Source data start
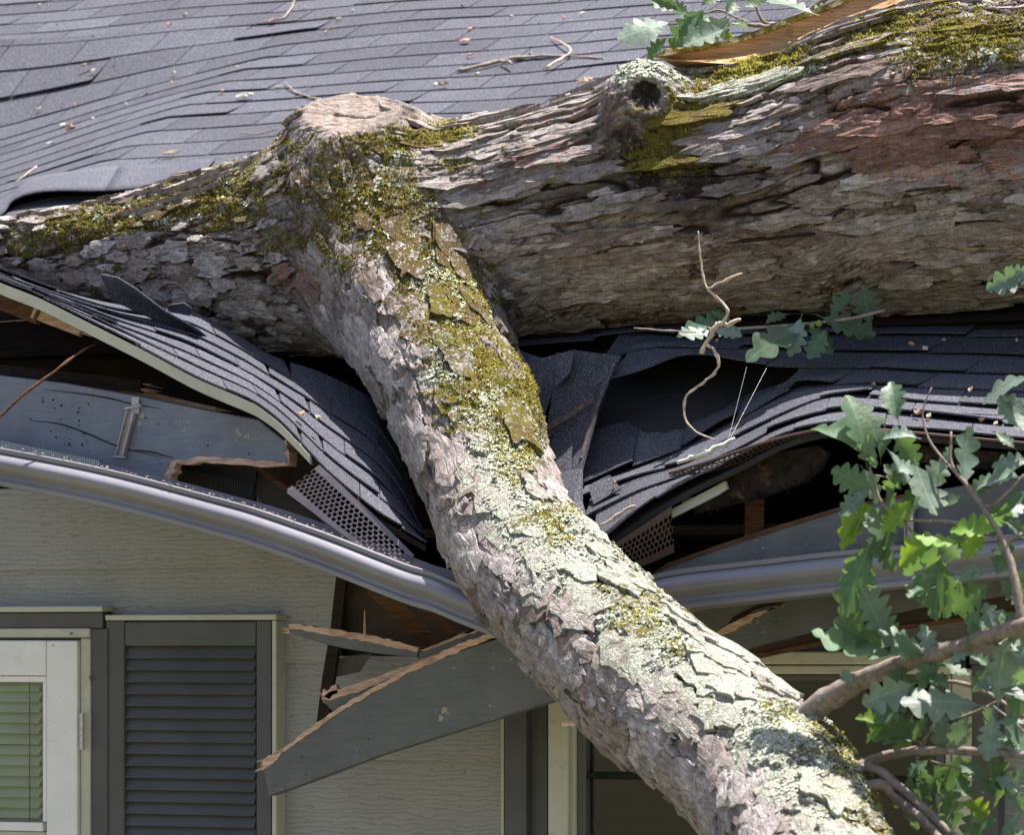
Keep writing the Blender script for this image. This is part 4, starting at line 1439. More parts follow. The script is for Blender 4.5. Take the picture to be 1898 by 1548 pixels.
def frame_of(C, seg, p, s, ref):
    A = C[:, :3]
    tan = np.gradient(A, axis=0)
    for _ in range(3):
        tan[1:-1] = (tan[:-2] + tan[1:-1]*2 + tan[2:])/4
    tan /= np.linalg.norm(tan, axis=1)[:,None]
    segl = np.linalg.norm(np.diff(A, axis=0), axis=1)
    cum = np.concatenate([[0], np.cumsum(segl)])
    T = np.stack([np.interp(s, cum, tan[:,k]) for k in range(3)], 1)
    c = np.stack([np.interp(s, cum, A[:,k]) for k in range(3)], 1)
    R = np.interp(s, cum, C[:,3])
    u = ref - (T @ ref)[:,None]*T; u /= np.linalg.norm(u, axis=1)[:,None]
    w = np.cross(T, u)
    cl_ = np.clip(s, 0, cum[-1])
    for _ in range(3):
        cl_ = cl_ + ((p-c)*T).sum(1)*.8
        T = np.stack([np.interp(cl_, cum, tan[:,k]) for k in range(3)], 1); T /= np.linalg.norm(T, axis=1)[:,None]
        c = np.stack([np.interp(cl_, cum, A[:,k]) for k in range(3)], 1)
    R = np.interp(cl_, cum, C[:,3])
    u = ref - (T @ ref)[:,None]*T; u /= np.linalg.norm(u, axis=1)[:,None]
    w = np.cross(T, u)
    q = p - c
    th = np.arctan2((q*w).sum(1), (q*u).sum(1))
    return th, R, cl_, T
dm, s_m, g_m = seg_d(Vf, C_MAIN)
dl, s_l, g_l = seg_d(Vf, C_LIMB)
refm = -FWD*.8 + UPV*.6; refl = -FWD*.55 + RGT*.35 + UPV*.7
th_m, R_m, s_m, T_m = frame_of(C_MAIN, g_m, V, s_m, refm)
th_l, R_l, s_l, T_l = frame_of(C_LIMB, g_l, V, s_l, refl)
wl = sst(-.035, .035, dm - dl)          # 1 on the limb, 0 on the trunk
# picture position of each vertex, to say where along the wood moss, lichen and bare red bark grow
rel = V - CAM
dep = rel @ FWD
PX = PW/2 + FPX*(rel @ RGT)/dep
PY = EYE_ROW - FPX*rel[:,2]/dep
front = np.clip((-(Nn*rel).sum(1)/np.linalg.norm(rel, axis=1))*4 + 1.2, 0, 1)

def plates(s, t, L, W, seed, big, var, tilt, rag=1.0, e0=.015, e1=.085):
    ws = s + .05*fbm2(s*7, t*13, seed, 3)*rag*2 + .012*fbm2(s*45, t*60, seed+3, 2)*rag*2
    wt = t + .022*fbm2(s*6, t*11, seed+7, 3)*rag*2 + .009*fbm2(s*48, t*60, seed+9, 2)*rag*2
    f1, f2, cid, ox, oy = voro2((ws/L).astype(np.float32), (wt/W).astype(np.float32), seed)
    e = f2 - f1
    prof = sst(e0, e1, e)
    r2 = (cid*37.17) % 1.0; r3 = (cid*91.73) % 1.0
    h = prof*(big*(1-var) + big*var*r2 + tilt*(oy*(.4+r3) + ox*(r2-.35)*1.0))
    return h, 1-prof, r3, oy
fibm = fbm2(s_m*9, th_m*R_m*85, 41, 3); fibl = fbm2(s_l*10, th_l*R_l*70, 43, 3)
tm = th_m*R_m; tl = th_l*R_l
def terrace(s, t, ls, lt, lev, seed, rag=.10, edge=.12):
    """layered flakes: each level of a ragged field is one sheet of bark"""
    q = fbm2(s/ls, t/lt, seed, 3)*lev + rag*lev*fbm2(s*38, t*60, seed+71, 3) + 50
    b = np.floor(q); f = q - b
    st_ = sst(0, edge, f)
    hh = _h(b.astype(np.int64), np.floor(s/ls*.7).astype(np.int64)*0, np.zeros_like(b), seed)
    under = sst(.80, .98, f)*(1) + (1-st_)*.5
    return (b - 50 + st_ - .12*f), np.clip(under, 0, 1), hh
def furrow(s, t, ls, lt, seed, width):
    """long branching fissures that run with the grain"""
    w = t + .02*fbm2(s*5, t*9, seed+3, 3) + .007*fbm2(s*40, t*50, seed+4, 2)
    n1 = np.abs(fbm2(s/ls, w/lt, seed, 2)); n2 = np.abs(fbm2(s/(ls*.8)+9.1, w/(lt*.8)+3.7, seed+1, 2))
    k = np.minimum(n1, n2*1.1)
    return sst(0, width, k)
rough_left = sst(1000, 600, PX)*(1-wl)            # the older wood towards the crown is more broken up
fm = furrow(s_m, tm, .46, .085, 101, .030); fm2 = furrow(s_m, tm, .17, .034, 111, .045)
Tm, um, rm1 = terrace(s_m, tm, .26, .075, 5.5, 121, .09, .06); Tm2, um2, rm2 = terrace(s_m, tm, .10, .026, 4.5, 131, .14, .10)
mk_m = sst(-.10, .10, fbm2(s_m*4, tm*9, 301, 2))
h_m = (fm-1)*.017 + (fm2-1)*.0065*(.35+.65*mk_m) + Tm*.0068 + Tm2*.0034 + fibm*.004 + rough_left*fbm2(s_m*22, tm*40, 401, 3)*.014
c_m = np.clip(np.maximum(np.maximum((1-fm), (1-fm2)*(.3+.5*mk_m)), np.maximum(um*.6, um2*.45)), 0, 1)
f1_, cl0, pr, oyl = plates(s_l, tl, .15, .085, 201, .0075, .5, .009, 2.1, .004, .03)
fl = furrow(s_l, tl, .26, .085, 211, .02)
Tl, ul, rl1 = terrace(s_l, tl, .17, .085, 4.2, 221, .085, .05); Tl2, ul2, rl2 = terrace(s_l, tl, .07, .035, 3.0, 231, .12, .08)
mk_l = sst(-.05, .10, fbm2(s_l*5, tl*7, 303, 2))
h_l = f1_*.45 + (fl-1)*.005*mk_l + Tl*.0088 + Tl2*.0022*mk_l + fibl*.0014
c_l = np.clip(np.maximum(np.maximum(cl0*.45, (1-fl)*.6*mk_l), np.maximum(ul*.5, ul2*.3)), 0, 1)
H = h_m*(1-wl) + h_l*wl
crack = c_m*(1-wl) + c_l*wl
rnd = np.clip((.55*rm1+.45*rm2)*(1-wl) + (.22+.78*(.4*rl1+.25*rl2+.35*pr))*wl, 0, 1)

def blobs(items):
    r = np.zeros(len(V))
    for a, b, rx, ry, ang, w in items:
        c, s_ = math.cos(math.radians(ang)), math.sin(math.radians(ang))
        dx, dy = PX-a, -(PY-b)
        u = (dx*c + dy*s_)/rx; v = (-dx*s_ + dy*c)/ry
        r = np.maximum(r, w*np.exp(-(u*u+v*v)*1.1))
    return r
upf = sst(-.15, .75, Nn[:,2])
n_lo = fbm3(Vf, 6, 501, 3); n_hi = fbm3(Vf, 30, 511, 3)
moss = blobs([(560,440,170,80,10,.85),(430,400,160,60,15,.85),(640,500,90,60,0,.7),(860,300,90,40,10,.6),(690,400,270,150,-35,.95),(560,330,150,90,30,.8),(830,545,130,140,0,1.15),(800,470,120,80,0,1.0),(880,700,120,130,-30,1.05),(760,470,130,90,-30,.95),(800,258,120,26,8,1.0),(690,260,120,60,0,.85),(960,770,80,150,-15,1.1),(860,640,110,70,0,.85),(975,830,50,90,-15,.95),
              (1285,195,70,55,-20,1.15),(1400,115,150,38,20,1.05),(1215,262,110,90,-20,1.25),(1270,240,60,60,0,1.2),(1640,55,150,40,25,.9),(1800,70,190,75,0,.95),(1720,110,120,60,10,.8),(200,415,250,50,10,1.0),(90,460,150,80,0,.9),(400,370,170,80,25,.85),(480,450,160,80,0,.6),(160,500,110,55,0,.8),
              (1190,1140,110,80,-45,.95),(1120,1080,70,60,0,.85),(1020,980,70,80,-50,.85),(1250,1200,90,60,-45,.75),(1560,1400,130,60,-45,.95),(1600,1500,70,90,-60,.95),(1450,1330,90,50,-45,.7),(1000,900,60,60,0,.6),(1300,1280,100,50,-40,.6)])
lich = blobs([(560,420,200,110,0,.7),(825,690,60,70,-50,.95),(940,850,95,140,-20,.95),(960,960,120,90,-40,.9),(1070,1040,140,120,-50,1.1),(1180,1150,150,125,-45,1.15),(1300,1260,160,125,-42,1.15),(1430,1370,160,125,-45,1.1),(1540,1470,160,120,-50,1.1),
              (1200,140,95,60,0,1.0),(1180,230,70,70,0,.8),(1260,360,45,30,0,1.05),(1400,150,120,30,20,.95),(1520,110,70,28,20,.9),(1500,215,60,35,20,.8),(1810,110,100,40,0,.75),(650,380,300,170,-20,.62),(80,490,130,65,0,1.0),(250,440,260,80,10,.75),(450,400,160,110,15,.6),(700,300,150,60,0,.6),(480,560,200,70,0,.35),
              (830,520,130,130,0,.75),(900,770,100,120,0,.75),(1160,280,45,40,0,1.0),(1215,360,30,22,0,1.0),(1380,640,300,50,0,.15),(1100,240,100,50,20,.4),(900,290,120,40,10,.45)])
oldm = blobs([(620,360,330,200,-20,1.0),(300,430,300,90,10,.9)])
red = blobs([(1760,235,330,110,0,1.15),(1480,130,170,40,15,.7),(1000,300,150,60,0,.6),(820,400,80,60,0,.5),(600,430,200,100,0,.42),(1560,260,80,50,0,.8),(1080,215,110,35,20,.7),(900,330,120,60,0,.45),(540,520,80,50,0,.75),(880,1160,60,60,0,.4),(1090,1320,60,30,-45,.6)])
wet = blobs([(1235,300,140,80,-25,2.6),(1120,315,170,55,-15,.8),(1050,360,120,40,-10,.6),(930,345,110,60,0,.5),(1600,90,190,60,15,.55),(1760,160,150,50,0,.55),(560,400,130,90,0,.35),(1230,270,70,70,0,.8),(945,560,35,70,0,1.0)])
red = np.maximum(red, 0.40*wl*sst(-.25, -.75, Nn[:,2])*sst(900,1000,PX))
tan = np.clip(sst(150, 480, PY - .05*PX)*(1-wl), 0, 1)*sst(850, 1300, PX)
moss = np.clip(moss*(.40+.60*sst(-.5,.5,Nn[:,2]+.25)) + .12*upf*(1-wl), 0, 1.2)
lich = np.clip(lich*(.45+.55*upf) + .10*upf, 0, 1.2)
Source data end
Task description: Write out every line of the preceding listing that contains "picture".

In response:
Keep writing the Blender script for this image. This is part 4, starting at line 1439. More parts follow. The script is for Blender 4.5. Take the picture to be 1898 by 1548 pixels.
# picture position of each vertex, to say where along the wood moss, lichen and bare red bark grow